**What you are asked to do:**
Output the material beneath this task exactly, images excluded.

>>>>

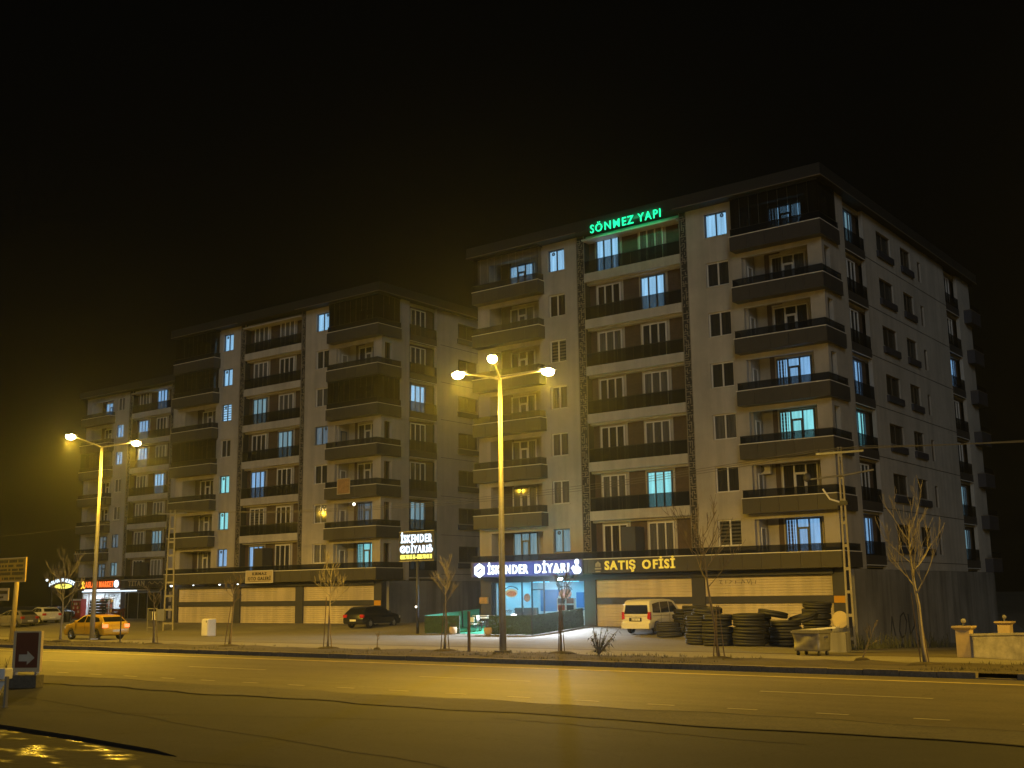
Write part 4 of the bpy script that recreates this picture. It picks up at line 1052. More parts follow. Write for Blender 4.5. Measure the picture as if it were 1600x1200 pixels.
for s in (-1, 1):
    bevel(obj('tail_light', MB().xprism([(s*0.70, 0.80), (s*0.885, 0.74), (s*0.885, 1.16), (s*0.76, 1.16)] if s > 0 else [(s*0.70, 0.80), (s*0.76, 1.16), (s*0.885, 1.16), (s*0.885, 0.74)], -2.09, -1.90), 'tail_red', t), 0.02)
plate(t, -2.075, 0.70)
obj('number_plate_recess', MB().box(-0.42, 0.34, -2.07, -2.03, 0.66, 0.86), 'interior_dark', t)
word(t, '42 ADF 61', -0.04, 0.715, 0.085, 'dark_letter', -2.09, 0.004, width=0.42)
obj('rear_bumper', bevel(obj('rear_bumper', MB().box(-0.86, 0.86, -2.17, -1.95, 0.28, 0.56), 'van_white'), 0.05, 3).data, None, t); 
bpy.data.objects.remove([o for o in C.objects if o.name.startswith('rear_bumper') and o.parent is None][0])
obj('door_seam', MB().box(-0.82, 0.82, -2.047, -2.02, 0.93, 0.945).box(-0.006, 0.006, -2.046, -2.03, 0.60, 0.92), 'car_glass', t)
obj('rear_wiper', MB().tube([(0.0, -2.06, 1.08), (-0.35, -2.045, 1.24)], 0.012, 5), 'black_plain', t)
for s in (-1, 1):
    obj('side_seam', MB().box(s*0.874-0.004, s*0.874+0.004, -0.885, -0.87, 0.45, 1.05).box(s*0.874-0.004, s*0.874+0.004, 0.055, 0.07, 0.42, 1.08).box(s*0.874-0.004, s*0.874+0.004, -1.75, 0.06, 0.95, 0.965), 'car_glass', t)
    bevel(obj('wing_mirror', MB().box(min(s*0.86, s*1.04), max(s*0.86, s*1.04), 0.98, 1.12, 1.06, 1.26), 'van_white', t), 0.03)
# black hatchback
upb = [(-2.02, 0.90), (-1.92, 1.02), (-1.55, 1.32), (-1.25, 1.41), (-0.3, 1.45), (0.25, 1.40), (1.12, 0.98)]
frontb = [(1.75, 0.86), (2.05, 0.66), (2.08, 0.40), (1.98, 0.22)]
rearb = [(-1.98, 0.26), (-2.12, 0.36), (-2.12, 0.62), (-2.05, 0.74)]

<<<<

**Written answer:**
Write part 4 of the bpy script that recreates this picture. It picks up at line 1052. More parts follow. Write for Blender 4.5. Measure the picture as if it were 1600x1200 pixels.
for s in (-1, 1):
    bevel(obj('tail_light', MB().xprism([(s*0.70, 0.80), (s*0.885, 0.74), (s*0.885, 1.16), (s*0.76, 1.16)] if s > 0 else [(s*0.70, 0.80), (s*0.76, 1.16), (s*0.885, 1.16), (s*0.885, 0.74)], -2.09, -1.90), 'tail_red', t), 0.02)
plate(t, -2.075, 0.70)
obj('number_plate_recess', MB().box(-0.42, 0.34, -2.07, -2.03, 0.66, 0.86), 'interior_dark', t)
word(t, '42 ADF 61', -0.04, 0.715, 0.085, 'dark_letter', -2.09, 0.004, width=0.42)
obj('rear_bumper', bevel(obj('rear_bumper', MB().box(-0.86, 0.86, -2.17, -1.95, 0.28, 0.56), 'van_white'), 0.05, 3).data, None, t); 
bpy.data.objects.remove([o for o in C.objects if o.name.startswith('rear_bumper') and o.parent is None][0])
obj('door_seam', MB().box(-0.82, 0.82, -2.047, -2.02, 0.93, 0.945).box(-0.006, 0.006, -2.046, -2.03, 0.60, 0.92), 'car_glass', t)
obj('rear_wiper', MB().tube([(0.0, -2.06, 1.08), (-0.35, -2.045, 1.24)], 0.012, 5), 'black_plain', t)
for s in (-1, 1):
    obj('side_seam', MB().box(s*0.874-0.004, s*0.874+0.004, -0.885, -0.87, 0.45, 1.05).box(s*0.874-0.004, s*0.874+0.004, 0.055, 0.07, 0.42, 1.08).box(s*0.874-0.004, s*0.874+0.004, -1.75, 0.06, 0.95, 0.965), 'car_glass', t)
    bevel(obj('wing_mirror', MB().box(min(s*0.86, s*1.04), max(s*0.86, s*1.04), 0.98, 1.12, 1.06, 1.26), 'van_white', t), 0.03)
# black hatchback
upb = [(-2.02, 0.90), (-1.92, 1.02), (-1.55, 1.32), (-1.25, 1.41), (-0.3, 1.45), (0.25, 1.40), (1.12, 0.98)]
frontb = [(1.75, 0.86), (2.05, 0.66), (2.08, 0.40), (1.98, 0.22)]
rearb = [(-1.98, 0.26), (-2.12, 0.36), (-2.12, 0.62), (-2.05, 0.74)]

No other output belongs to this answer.